In order to further develop the competition in the market, Malta needs to complete alignment on the telecommunications acquis in the areas of carrier selection and cost-orientation of tariffs. The new regulatory framework on electronic communications adopted in 2002 remains to be transposed by the Maltese authorities.

From the institutional point of view, the requirement of the separation of the regulatory function from the State's control function over Maltacom has been fulfilled: the telecommunications regulator reports to the Ministry of Transport and Communications, whereas the ownership function is exercised by the Ministry of Economic Services.

The Maltese Government has taken the first step towards privatisation of the sector by selling 40% of Maltacom's capital via a public offering in June 1998, 20% on the domestic market and 20% at international stock exchanges.

In June 2002, the Malta Communications Authority (MCA) published an official decision on the designation of dominant market operators.

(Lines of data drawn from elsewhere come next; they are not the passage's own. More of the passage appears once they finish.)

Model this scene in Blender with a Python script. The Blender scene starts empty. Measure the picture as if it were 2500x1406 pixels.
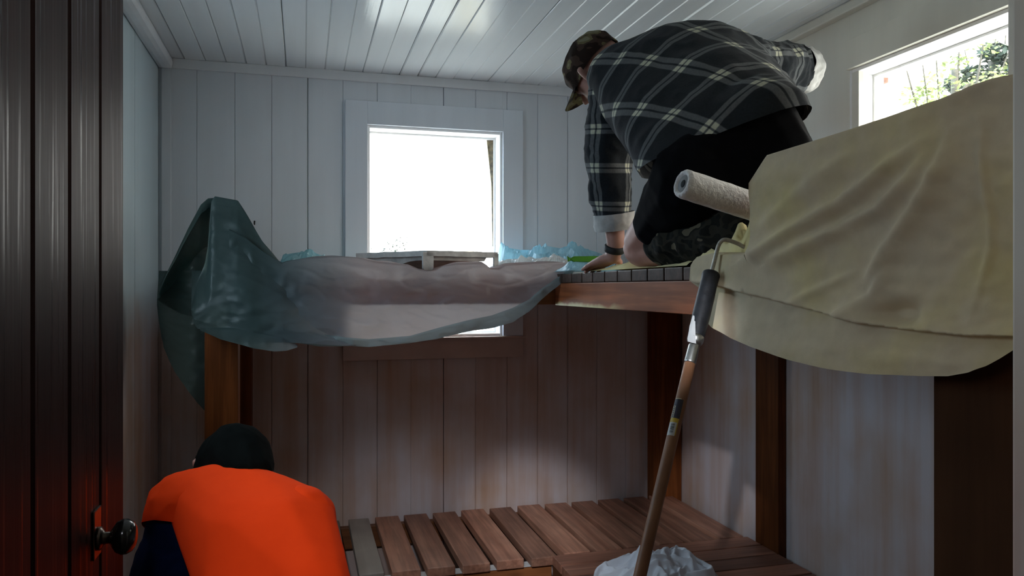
import bpy, bmesh, math, random
from mathutils import Vector, Matrix, noise
random.seed(7)
C = bpy.context.scene.collection
SC = bpy.context.scene
V = Vector

# ------------------------------------------------------------------ camera model
F = 1855.0
H = 1.5
TH = math.atan(510 / F)
SN, CS = math.sin(TH), math.cos(TH)
CAM = V((0, 0, H))
def ray(px, py):
    u = (px - 1250) / F; v = (703 - py) / F
    return V((SN + CS * u, CS - SN * u, v))
def PT(px, py, t): return CAM + ray(px, py) * t
def PX(px, py, X): r = ray(px, py); return CAM + r * (X / r.x)
def PY(px, py, Y): r = ray(px, py); return CAM + r * (Y / r.y)
def PZ(px, py, Z): r = ray(px, py); return CAM + r * ((Z - H) / r.z)
def lerp(tab, x):
    if x <= tab[0][0]: return tab[0][1]
    for (a, b), (c, d) in zip(tab, tab[1:]):
        if x <= c: return b + (d - b) * (x - a) / max(1e-9, c - a)
    return tab[-1][1]

# ------------------------------------------------------------------ object helpers
def tag(o, label=None, cat=None, group=None, kind=None):
    if label: o['label'] = label
    if cat: o['category'] = cat
    if group: o['group'] = group
    if kind: o['kind'] = kind
    return o
def empty(name, loc, label=None, cat=None, group=None, kind=None):
    o = bpy.data.objects.new(name, None); C.objects.link(o)
    o.location = loc; o.empty_display_size = .05
    return tag(o, label, cat, group, kind)
def setparent(o, p):
    def world(q):
        b = Matrix.Translation(q.location)
        return world(q.parent) @ q.matrix_parent_inverse @ b if q.parent else b
    o.parent = p
    o.matrix_parent_inverse = world(p).inverted()
def obj(name, bm, mat, parent=None, smooth=False):
    me = bpy.data.meshes.new(name)
    if isinstance(bm, bpy.types.Mesh): me = bm; me.name = name
    else:
        bm.normal_update(); bm.to_mesh(me); bm.free()
    o = bpy.data.objects.new(name, me); C.objects.link(o)
    me.materials.clear(); me.materials.append(mat)
    if smooth:
        for p in me.polygons: p.use_smooth = True
    if parent: setparent(o, parent)
    return o
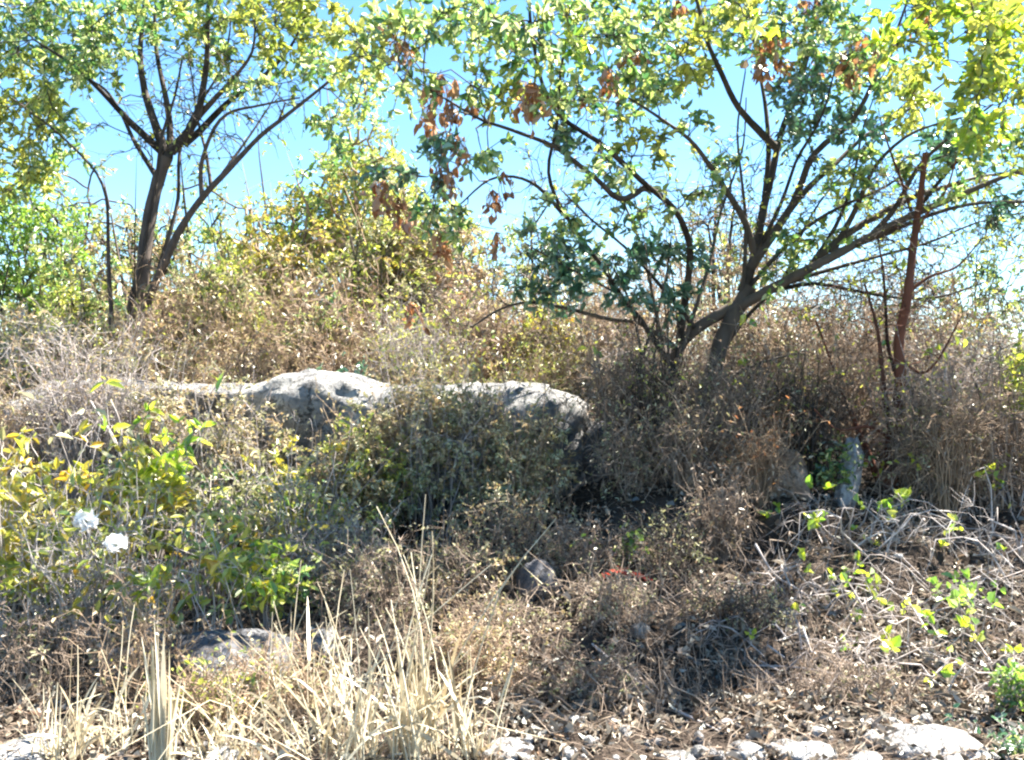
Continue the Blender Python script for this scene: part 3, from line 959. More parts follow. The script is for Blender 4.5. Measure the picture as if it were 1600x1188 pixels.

Since November 2001, all operators have had to provide free telephone access to emergency services. The implementation of the new numbering plan was finalised in April 2002. The MCA has also published consultation papers on cost-based accounting systems, universal service obligations and on the introduction of price controls. The 2003 report from the Commission found that the Malta Communications Authority is fully operational.

The sector's infrastructure has developed well. The fixed network is now 100% digitised, with a penetration rate of 53% in fixed voice telephony. Since the introduction of a second GSM mobile network, a mobile penetration rate of 51% was achieved as of December 2001. The Internet penetration rate within the population is 29%, and the percentage of households connected to cable TV is the highest of the applicant countries, at 71%.

Postal services

Postal services are provided by Maltapost, which has been partly privatised. Malta needs to complete alignment of its legislation with the acquis, mainly regarding the universal service obligation, accounting issues, quality of service, the general authorisation system and licensing. Transposition of the 2002 second postal directive remains to be done. The draft law amending the Postal Services Act with the aim of transposing the acquis and therefore further liberalising the sector has still to be adopted.

Information society

An e-Government programme was adopted in 2001, which aims at providing the majority of eEurope public services, on a full-transaction basis by the end of 2002, in line with the e-Europe+ action plan 2003 (1).

(1) The eEurope+ action plan is aimed at speeding up reforms and modernisation of the applicant countries' economies, encouraging capacity- and institution-building, improving overall competitiveness, and strengthening social cohesion. It was launched by the prime ministers of the applicant countries at the Gothenburg Council (15-16 June 2001).